Os artigos na minha área de estudo do mestrado, NLP, todos usam datasets padrões da academia, justamente para ser ter uma boa base de comparação, mas na realidade e no mercado vão aparecer cada trolha de dataset que estão em um lado oposto do que é praticado na academia.

Opinião 11

Hoje em dia, o conhecimento está em todo lugar! Antes existiam “limitações físicas” do conhecimento, livros de autores renomados, centros acadêmicos renomados, os quais possuíam grande parte(ou quase todo) do conhecimento de qualidade.

Temos conhecimento de qualidade em podcasts, blogs, sites, YouTube e nas mais diversas fontes que vocês possam imaginar, bastando você se organizar e selecionar os conteúdos a serem assistidos, ser autodidata antigamente era um diferencial, hoje em dia é quase um pré requisito de melhoria contínua.
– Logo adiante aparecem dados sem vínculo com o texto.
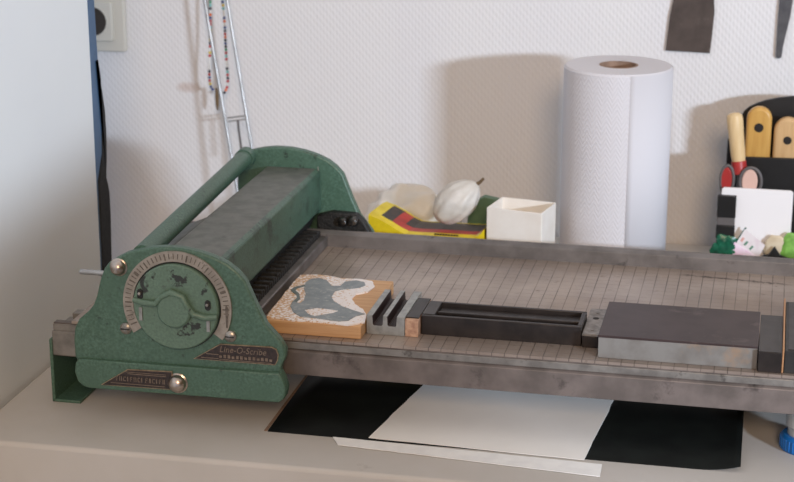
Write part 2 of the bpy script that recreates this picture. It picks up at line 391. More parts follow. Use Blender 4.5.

Não acredito que graduação, mestrado e doutorado, sejam condições suficientes e necessárias para atuar em data Science, aprendemos com qualidade de diversas fontes e a prática ganhamos no mercado, ou por si só mesmo, prestando consultorias, desenvolvendo projetos pessoais, participando de competições.

Na minha opinião, o mestrado e doutorado serve para você aprender com profissionais especializados naqueles assuntos e com indicações dos melhores materiais para se aprofundar naquele tema desejado, mas isso não exclui a nossa capacidade de aprendizagem por conta própria, conheço pessoas que nem sequer tem graduação e são exímios profissionais, assim como conheço exímios profissionais possuidores de graduação (e/ou) mestrado (e/ou) doutorado.

Conclusão

Como esta área é muito nova ainda todas as idéias são bem vindas e todo tipo de formação é valido, a vontade de acertar e ter uma posição digna é o que vai elevar a profissionalização de nossos cientistas de dados e esse movimento acaba melhorando nossas empresas, governo e cidadania.